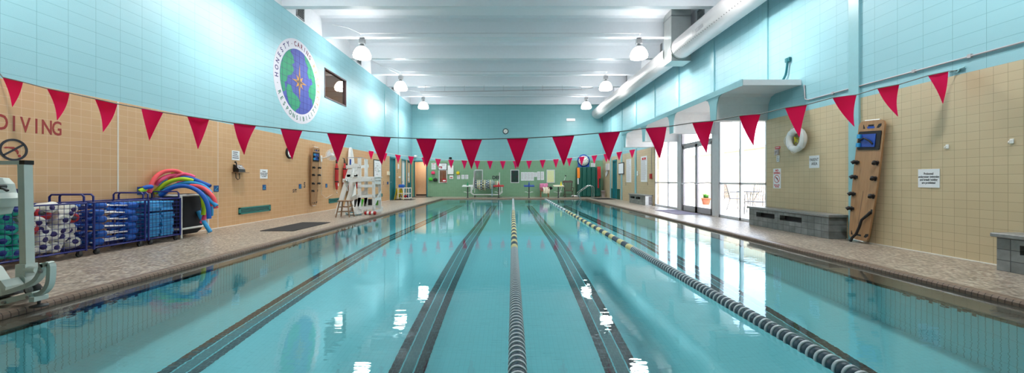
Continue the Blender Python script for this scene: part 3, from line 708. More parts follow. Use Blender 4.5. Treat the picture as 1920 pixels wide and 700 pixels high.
mb.tube([p, w_+Vector((-.03, 0, .0))], .012); mb.tube([w_+Vector((-.02, -.09, .02)), w_+Vector((-.02, .09, 0))], .012); mb.lathe([(.03, -.03), (.03, 0)], 12, w_, 'X')
mb.tube([p, p+Vector((.03, .0, -.1)), p+Vector((.05, 0, -.2))], .006, 5)
o = mb.built_at('wall_hook', 'teal_plain', w_); tag(o, 'blue wall hook tying the near pennant string to the right wall', 'hook')

# ================================================================== LANE ROPES
def lane_rope(label, xa, xb, pat):
    y0, y1 = N0+.05, LF; L = y1-y0
    X = lambda y: xa+(xb-xa)*(y-y0)/L
    t = thing('lane_rope', label, 'lane rope', (X(y0), y0, WZ))
    mb = MB(); mb.tube([(X(y0), y0-.2, WZ+.005), (X(y0), y0, WZ+.005), (X(y1), y1, WZ+.005), (X(y1), y1+.2, WZ+.02)], .006, 6); mb.build('steel_cable', 'steel', t)
    pitch = .066; n = int(L/pitch); rest = {}
    def disc(m, y, mi0, mi1, seg):
        c = (X(y), 0, WZ+.012)
        m.lathe([(.012, y), (.049, y+.003), (.0505, y+.03), (.0505, y+.048)], seg, c, 'Y', mi0)
        m.lathe([(.050, y+.042), (.056, y+.043), (.0575, y+.048), (.0575, y+.060), (.050, y+.064), (.012, y+.063)], seg, c, 'Y', mi1)
    start = next(i for i in range(n) if y0+i*pitch > 1.95)
    rm = MB()
    for i in range(n):
        y = y0+i*pitch; k = pat(y)
        if start <= i < start+100:
            m = MB(); disc(m, y, 0, 1, 20); m.build('float_disc', {'d': ['rope_dark', 'rope_grey'], 'y': ['rope_yellow', 'rope_yellow'], 'n': ['rope_navy', 'rope_navy'], 'w': ['rope_white', 'rope_white']}[k], t)
        else:
            a, b = {'d': (0, 1), 'y': (2, 2), 'n': (3, 3), 'w': (4, 4)}[k]; disc(rm, y, a, b, 10)
    o = rm.build('float_disc_run', ['rope_dark', 'rope_grey', 'rope_yellow', 'rope_navy', 'rope_white'], t); o['kind'] = 'stuff'
def pat(y):
    if y < 6.0: return 'd'
    k = int((y-6.0)/.28) % 2
    if y < 13.5: return 'y' if k == 0 else 'n'
    return 'w' if (int((y-6.0)/.28) % 3) else 'n'
lane_rope('centre lane rope of dark ribbed floats running straight down the pool', .032, .13, pat)
lane_rope('right lane rope of dark and yellow floats slanting to the lower right', 1.95, 2.07, pat)

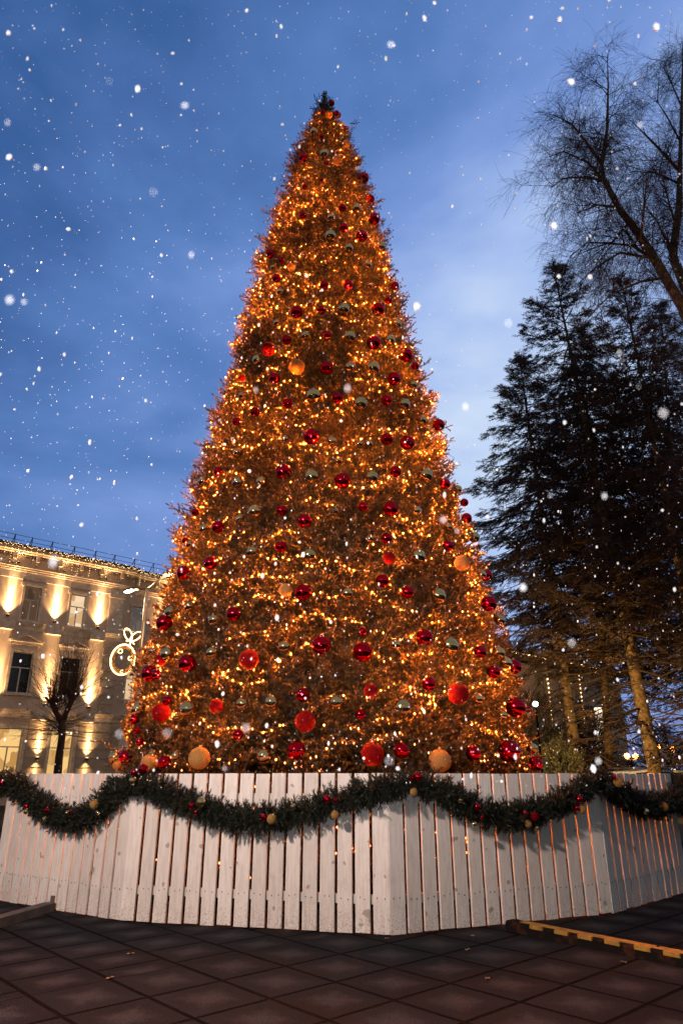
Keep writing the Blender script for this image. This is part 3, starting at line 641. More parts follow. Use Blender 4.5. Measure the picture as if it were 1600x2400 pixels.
# rusticated ground floor and quoins
piers = [(-7, GW[0]-.2, 0)]+[(GW[i]+1.42, GW[i+1]-.2, 0) for i in range(3)]+[(GW[3]+1.42, 7.34, 0), (7.36, 8.08, WN), (9.58, 18, WN)]
for a_, b2, n_ in piers:
    mb = MB(); z = .4
    while z < 4.0:
        mb.box((a_, n_+.003, z), (b2, n_+.055, min(z+.40, 4.05)), 0, fb); z += .455
    sh(mb.build('rusticated_pier', M_quoin), bld)
mb = MB(); z = 4.62; k = 0
while z < 8.4:
    mb.box((6.42 if k % 2 else 6.55, .003, z), (7.35, .07, z+.40), 0, fb); z += .45; k += 1
sh(mb.build('quoins', M_quoin), bld)
mb = MB(); mb.box((6.45, .003, 9.05), (7.32, .06, 11.28), 0, fb); mb.box((6.40, .003, 9.02), (7.37, .09, 9.30), 0, fb); mb.box((6.40, .061, 11.12), (7.37, .10, 11.28), 0, fb); sh(mb.build('pilaster', M_trim), bld)
mb = MB()
for a_, b2, n in ((-7.2, 7.8, 0), (7.801, 18, WN)):
    mb.add([fb(a_, n+.72, 12.86), fb(b2, n+.72, 12.86), fb(b2, n+.72, 12.99), fb(a_, n+.72, 12.99), fb(a_, n-6, 14.2), fb(b2, n-6, 14.2), fb(a_, n-.1, 12.865), fb(b2, n-.1, 12.865)], [(0, 1, 2, 3), (3, 2, 5, 4), (0, 6, 7, 1)])
    s = a_
    while s < b2: mb.box((s, n+.70, 12.99), (s+.12, n+.74, 13.03), 0, fb); s += .25
sh(mb.build('roof', M_roof), bld)
mb = MB(); n_ = .35
A_S = [-4.2, -3.0, -1.75, -.5, .62, 1.52, 2.62, 3.88, 5.13, 6.3, 7.55, 8.8, 10.1, 11.4, 12.7]
for s in A_S:
    for ds in (-.0,):
        mb.tube([fb(s, n_-.55, 13.05), fb(s, n_, 13.60), fb(s, n_+.02, 13.0)], .022, 5)
for zz, nn_ in ((13.58, n_), (13.32, n_-.02)): mb.tube([fb(A_S[0]-.2, nn_, zz), fb(A_S[-1]+.5, nn_, zz)], .014, 5)
sh(mb.build('roof_railing', mat('railing_iron', (.03, .02, .02), .5, .5)), bld)
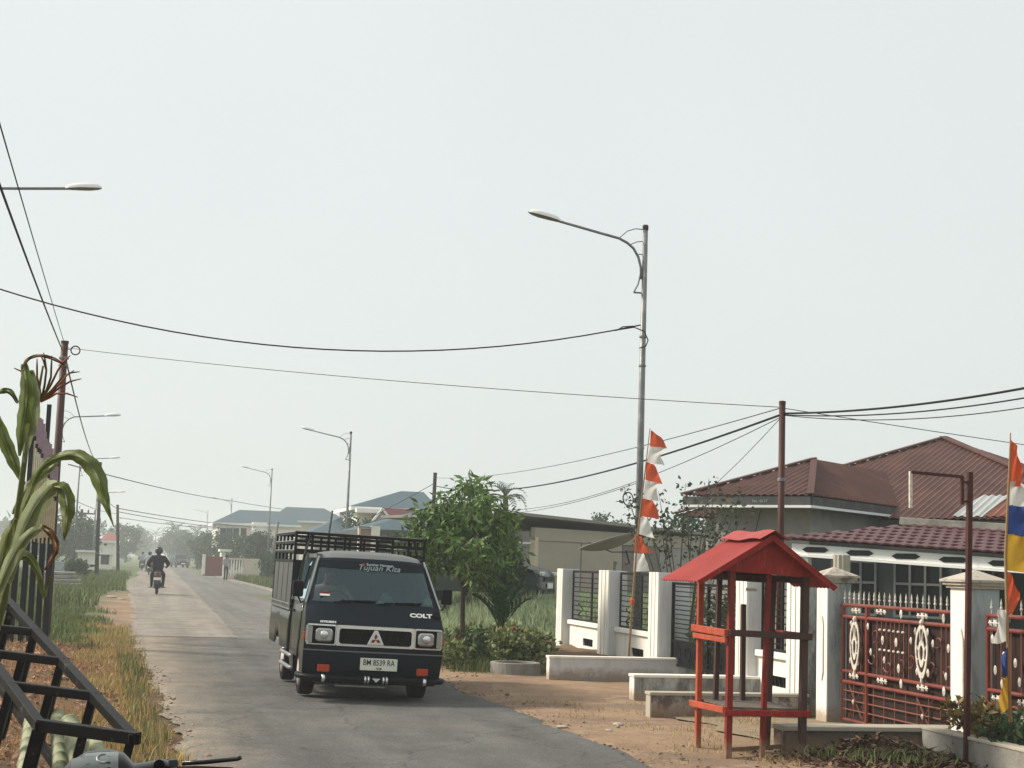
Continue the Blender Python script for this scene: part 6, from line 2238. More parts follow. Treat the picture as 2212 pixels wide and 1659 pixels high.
# ------------------------------------------------------------------ cars
def car(label, loc, rotz, paint, sc=1.0):
    t = thing('parked_car', label, 'car', loc, rotz)
    L, Wd = 4.1, 1.66
    pr = [(0, .42, .70), (.0, .70, .76), (.12, .90, .80), (.75, 1.05, .80), (1.05, 1.10, .79), (1.55, 1.58, .66), (1.9, 1.70, .63), (3.2, 1.72, .63), (3.8, 1.60, .66), (4.0, 1.1, .78), (4.1, .85, .78), (4.08, .45, .74)]
    fx = [-1, -.94, -.8, -.4, 0, .4, .8, .94, 1]
    MB().grid(lambda i, f: V(f * pr[int(i)][2], pr[int(i)][0] + (.10 if i < 6 else -.10 if i > 7 else 0) * abs(f) ** 4, pr[int(i)][1] - (.05 if 5 <= i <= 8 else 0) * abs(f) ** 4), list(range(12)), fx, skip=lambda i, j: i == 4 and 1 <= j <= 6).build('body', paint, t, auto=45)
    MB().grid(lambda i, f: V(f * pr[int(i)][2] * .95, pr[int(i)][0] + .08 * abs(f) ** 4 + .01, pr[int(i)][1] - .01), [4, 5], fx).build('windshield', 'car_glass', t)
    for s in (-1, 1):
        lo_ = MB()
        def bz(y):
            return max(.30, *[(.32 + math.sqrt(max(0, .34 ** 2 - (y - c) ** 2)) if abs(y - c) < .34 else 0) for c in (.78, 3.25)])
        lo_.grid(lambda a, b_: V(s * (.80 + .02 * math.sin(PI * b_)), .08 + 3.95 * a, bz(.08 + 3.95 * a) + (max(bz(.08 + 3.95 * a) + .05, min(1.06, .72 + 1.2 * a + (0 if a < .8 else 0))) - bz(.08 + 3.95 * a)) * b_), [i / 30 for i in range(31)], [0, .33, .66, 1])
        lo_.build('side_panel', paint, t, auto=50)
        MB().add([(s * .80, 1.15, 1.06), (s * .80, 3.9, 1.06), (s * .67, 3.7, 1.62), (s * .67, 1.62, 1.62)], [(0, 1, 2, 3)]).build('side_window', 'car_glass', t)
        for y in (2.35, 3.2):
            MB().bar((s * .805, y, 1.05), (s * .675, y, 1.64), .06, .05).build('pillar', paint, t)
        for c in (.78, 3.25):
            w = MB().lathe([(.18, -.08), (.27, -.09), (.31, -.05), (.31, .05), (.27, .09), (.18, .08)], 20, (s * .72, c, .31), 'x').build('wheel', 'rubber', t, auto=40)
            MB().lathe([(0, .06), (.18, .05), (.19, .085)], 14, (s * .72 if s > 0 else s * .72 - .12, c, .31), 'x').build('rim', 'silver', w, smooth=True)
        MB().b2(s * .58 - .14, -.012, .74, s * .58 + .14, .06, .86).build('headlight', 'headlight', t, bevel=.03)
        MB().b2(s * .95 - .09, 1.15, 1.02, s * .95 + .06, 1.22, 1.16).build('mirror', paint, t, bevel=.03)
    MB().b2(-.45, -.02, .62, .45, .03, .74).build('grille', 'bumper', t)
    MB().b2(-.24, -.035, .45, .24, -.02, .58).build('number_plate', 'white_paint', t)
    MB().b2(-.75, .05, .3, .75, 4.0, .42).build('underbody', 'black_in', t)
    MB().b2(-.6, 1.0, .5, .6, 3.9, 1.05).build('cabin', 'interior', t)
    return t


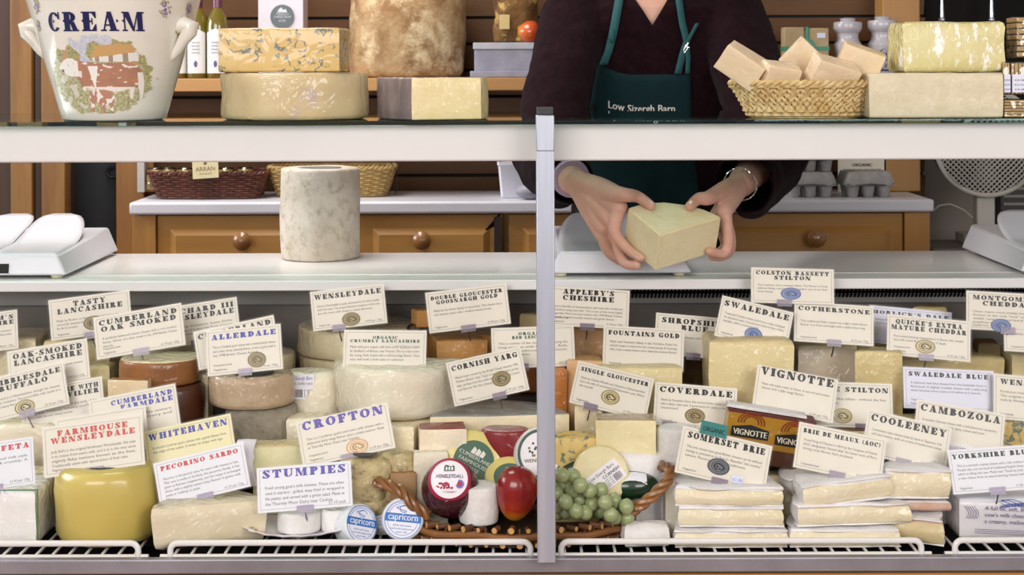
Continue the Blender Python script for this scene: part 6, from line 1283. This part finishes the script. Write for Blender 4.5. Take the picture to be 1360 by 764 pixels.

_ _ _

§ Problem to work on
Find the lines above that contain the word "picture" and collect them.

§ Solution to this exercise
Continue the Blender Python script for this scene: part 3, from line 708. More parts follow. Use Blender 4.5. Treat the picture as 1920 pixels wide and 700 pixels high.
Keep writing the Blender script for this image. This is part 3, starting at line 641. More parts follow. Use Blender 4.5. Measure the picture as if it were 1600x2400 pixels.
Continue the Blender Python script for this scene: part 6, from line 2238. More parts follow. Treat the picture as 2212 pixels wide and 1659 pixels high.
Continue the Blender Python script for this scene: part 6, from line 1283. This part finishes the script. Write for Blender 4.5. Take the picture to be 1360 by 764 pixels.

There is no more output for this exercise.